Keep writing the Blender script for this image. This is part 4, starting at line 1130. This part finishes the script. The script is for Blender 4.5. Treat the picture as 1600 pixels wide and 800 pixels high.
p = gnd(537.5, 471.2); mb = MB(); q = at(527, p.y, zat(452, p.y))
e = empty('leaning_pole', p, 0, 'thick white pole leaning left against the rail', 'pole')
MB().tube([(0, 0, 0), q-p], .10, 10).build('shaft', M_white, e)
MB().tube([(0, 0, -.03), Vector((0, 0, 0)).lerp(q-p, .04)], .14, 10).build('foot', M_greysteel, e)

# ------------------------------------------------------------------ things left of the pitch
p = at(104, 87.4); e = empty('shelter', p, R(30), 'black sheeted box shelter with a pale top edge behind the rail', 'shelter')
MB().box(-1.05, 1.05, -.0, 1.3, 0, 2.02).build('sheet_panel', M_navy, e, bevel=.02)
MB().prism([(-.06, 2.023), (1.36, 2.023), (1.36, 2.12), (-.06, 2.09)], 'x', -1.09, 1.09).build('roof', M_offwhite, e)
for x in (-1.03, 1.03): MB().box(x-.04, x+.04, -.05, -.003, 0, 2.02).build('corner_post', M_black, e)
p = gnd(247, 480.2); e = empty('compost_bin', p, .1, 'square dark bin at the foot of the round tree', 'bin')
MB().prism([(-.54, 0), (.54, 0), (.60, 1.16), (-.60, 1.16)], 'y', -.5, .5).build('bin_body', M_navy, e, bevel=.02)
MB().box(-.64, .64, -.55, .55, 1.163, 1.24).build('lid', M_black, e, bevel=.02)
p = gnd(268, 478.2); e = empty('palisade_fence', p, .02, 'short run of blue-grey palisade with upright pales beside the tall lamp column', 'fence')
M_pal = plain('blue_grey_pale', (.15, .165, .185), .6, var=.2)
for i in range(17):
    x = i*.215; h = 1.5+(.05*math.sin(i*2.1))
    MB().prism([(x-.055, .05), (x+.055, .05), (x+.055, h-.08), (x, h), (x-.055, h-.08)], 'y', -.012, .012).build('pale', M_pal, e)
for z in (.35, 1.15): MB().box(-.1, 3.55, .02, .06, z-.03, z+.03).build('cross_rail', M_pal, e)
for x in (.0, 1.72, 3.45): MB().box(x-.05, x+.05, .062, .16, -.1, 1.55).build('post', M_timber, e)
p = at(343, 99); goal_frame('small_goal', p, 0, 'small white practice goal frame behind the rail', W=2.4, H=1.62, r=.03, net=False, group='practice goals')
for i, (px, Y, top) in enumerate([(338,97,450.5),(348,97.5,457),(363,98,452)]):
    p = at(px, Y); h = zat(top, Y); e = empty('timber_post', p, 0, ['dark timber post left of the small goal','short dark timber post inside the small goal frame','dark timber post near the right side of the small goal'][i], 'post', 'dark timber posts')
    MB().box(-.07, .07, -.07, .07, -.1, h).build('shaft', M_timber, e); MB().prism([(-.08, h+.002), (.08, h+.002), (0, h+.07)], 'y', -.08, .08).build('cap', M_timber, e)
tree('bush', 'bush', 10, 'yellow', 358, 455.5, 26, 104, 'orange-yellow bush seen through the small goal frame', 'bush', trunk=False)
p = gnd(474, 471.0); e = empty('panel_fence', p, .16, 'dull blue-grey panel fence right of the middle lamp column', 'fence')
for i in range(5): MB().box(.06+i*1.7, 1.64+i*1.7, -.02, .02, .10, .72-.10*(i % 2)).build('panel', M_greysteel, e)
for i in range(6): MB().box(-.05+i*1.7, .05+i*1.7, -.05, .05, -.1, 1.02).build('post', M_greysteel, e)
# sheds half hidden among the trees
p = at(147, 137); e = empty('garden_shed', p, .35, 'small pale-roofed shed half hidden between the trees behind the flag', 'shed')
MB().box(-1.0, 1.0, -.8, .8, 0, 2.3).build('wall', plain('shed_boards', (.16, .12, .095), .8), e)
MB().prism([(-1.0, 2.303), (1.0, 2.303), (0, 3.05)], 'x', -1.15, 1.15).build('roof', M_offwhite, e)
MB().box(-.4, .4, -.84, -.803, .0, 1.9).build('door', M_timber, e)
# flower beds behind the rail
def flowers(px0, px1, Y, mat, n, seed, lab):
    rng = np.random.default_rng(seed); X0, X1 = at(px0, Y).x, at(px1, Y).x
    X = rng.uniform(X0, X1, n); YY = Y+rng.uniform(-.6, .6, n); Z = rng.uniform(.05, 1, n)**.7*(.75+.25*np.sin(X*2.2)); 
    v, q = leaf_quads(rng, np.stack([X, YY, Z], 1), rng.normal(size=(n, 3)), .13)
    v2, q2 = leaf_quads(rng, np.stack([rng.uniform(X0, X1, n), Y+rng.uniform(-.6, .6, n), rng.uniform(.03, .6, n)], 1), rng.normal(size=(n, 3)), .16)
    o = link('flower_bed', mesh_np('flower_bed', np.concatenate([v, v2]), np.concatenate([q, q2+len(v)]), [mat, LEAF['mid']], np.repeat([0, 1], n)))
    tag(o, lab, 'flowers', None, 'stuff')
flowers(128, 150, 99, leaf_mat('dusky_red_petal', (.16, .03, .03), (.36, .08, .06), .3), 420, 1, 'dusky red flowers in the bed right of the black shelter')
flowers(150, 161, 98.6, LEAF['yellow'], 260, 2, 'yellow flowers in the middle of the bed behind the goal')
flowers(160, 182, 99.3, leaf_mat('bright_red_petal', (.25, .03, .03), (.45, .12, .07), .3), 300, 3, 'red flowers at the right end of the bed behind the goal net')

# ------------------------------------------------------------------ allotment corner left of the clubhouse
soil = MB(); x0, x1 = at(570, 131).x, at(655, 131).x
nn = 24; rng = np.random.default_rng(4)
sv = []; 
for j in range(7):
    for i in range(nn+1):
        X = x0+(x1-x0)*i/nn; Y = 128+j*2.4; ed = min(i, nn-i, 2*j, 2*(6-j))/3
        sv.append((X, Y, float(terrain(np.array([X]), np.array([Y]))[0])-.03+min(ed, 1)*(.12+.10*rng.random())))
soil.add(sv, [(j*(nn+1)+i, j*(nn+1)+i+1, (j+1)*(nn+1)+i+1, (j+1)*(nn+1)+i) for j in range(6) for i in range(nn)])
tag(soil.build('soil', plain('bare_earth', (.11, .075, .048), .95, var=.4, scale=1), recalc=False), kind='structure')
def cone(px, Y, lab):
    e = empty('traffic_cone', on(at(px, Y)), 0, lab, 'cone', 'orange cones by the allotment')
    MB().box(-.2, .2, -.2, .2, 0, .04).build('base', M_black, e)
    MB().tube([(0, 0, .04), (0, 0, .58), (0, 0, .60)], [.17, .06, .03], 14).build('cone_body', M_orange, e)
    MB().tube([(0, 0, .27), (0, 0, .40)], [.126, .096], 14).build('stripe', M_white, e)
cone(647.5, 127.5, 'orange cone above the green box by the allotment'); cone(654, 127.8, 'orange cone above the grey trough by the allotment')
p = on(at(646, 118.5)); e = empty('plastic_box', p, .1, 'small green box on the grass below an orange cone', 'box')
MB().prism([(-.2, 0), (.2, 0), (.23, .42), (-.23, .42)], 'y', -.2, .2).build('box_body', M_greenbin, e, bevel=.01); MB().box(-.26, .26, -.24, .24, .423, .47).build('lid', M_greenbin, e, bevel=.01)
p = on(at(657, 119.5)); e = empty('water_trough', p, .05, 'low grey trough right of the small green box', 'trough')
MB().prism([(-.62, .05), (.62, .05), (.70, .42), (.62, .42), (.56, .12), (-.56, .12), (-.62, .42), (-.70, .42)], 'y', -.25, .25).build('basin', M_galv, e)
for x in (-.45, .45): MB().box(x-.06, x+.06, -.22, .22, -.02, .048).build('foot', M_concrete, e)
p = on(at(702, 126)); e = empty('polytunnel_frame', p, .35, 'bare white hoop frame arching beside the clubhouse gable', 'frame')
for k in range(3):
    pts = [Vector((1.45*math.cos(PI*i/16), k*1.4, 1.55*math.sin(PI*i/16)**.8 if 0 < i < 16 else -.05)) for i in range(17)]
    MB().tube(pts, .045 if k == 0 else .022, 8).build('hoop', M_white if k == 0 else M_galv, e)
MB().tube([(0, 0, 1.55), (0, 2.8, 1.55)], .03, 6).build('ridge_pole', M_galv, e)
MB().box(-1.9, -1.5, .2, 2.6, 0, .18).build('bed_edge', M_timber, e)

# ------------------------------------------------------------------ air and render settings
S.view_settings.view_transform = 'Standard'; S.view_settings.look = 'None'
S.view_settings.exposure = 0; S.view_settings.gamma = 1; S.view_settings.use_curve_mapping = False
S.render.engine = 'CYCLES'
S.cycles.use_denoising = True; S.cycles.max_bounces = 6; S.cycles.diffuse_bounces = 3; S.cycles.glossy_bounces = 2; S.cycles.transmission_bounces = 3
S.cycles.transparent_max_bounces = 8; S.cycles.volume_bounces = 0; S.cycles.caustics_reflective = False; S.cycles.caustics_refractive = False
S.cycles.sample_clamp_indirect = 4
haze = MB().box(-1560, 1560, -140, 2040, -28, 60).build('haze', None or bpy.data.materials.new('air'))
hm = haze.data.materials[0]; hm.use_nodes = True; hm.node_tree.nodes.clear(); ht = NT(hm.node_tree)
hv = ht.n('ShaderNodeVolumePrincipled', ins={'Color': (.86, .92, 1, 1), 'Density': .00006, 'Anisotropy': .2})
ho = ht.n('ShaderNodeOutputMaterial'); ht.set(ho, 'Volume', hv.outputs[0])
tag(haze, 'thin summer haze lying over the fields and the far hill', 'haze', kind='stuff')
::::::
Return only the lines spanning from the first line of the material through the line with "10).build('foot', M_greysteel, e)", copied exactly, both ends kept.

Keep writing the Blender script for this image. This is part 4, starting at line 1130. This part finishes the script. The script is for Blender 4.5. Treat the picture as 1600 pixels wide and 800 pixels high.
p = gnd(537.5, 471.2); mb = MB(); q = at(527, p.y, zat(452, p.y))
e = empty('leaning_pole', p, 0, 'thick white pole leaning left against the rail', 'pole')
MB().tube([(0, 0, 0), q-p], .10, 10).build('shaft', M_white, e)
MB().tube([(0, 0, -.03), Vector((0, 0, 0)).lerp(q-p, .04)], .14, 10).build('foot', M_greysteel, e)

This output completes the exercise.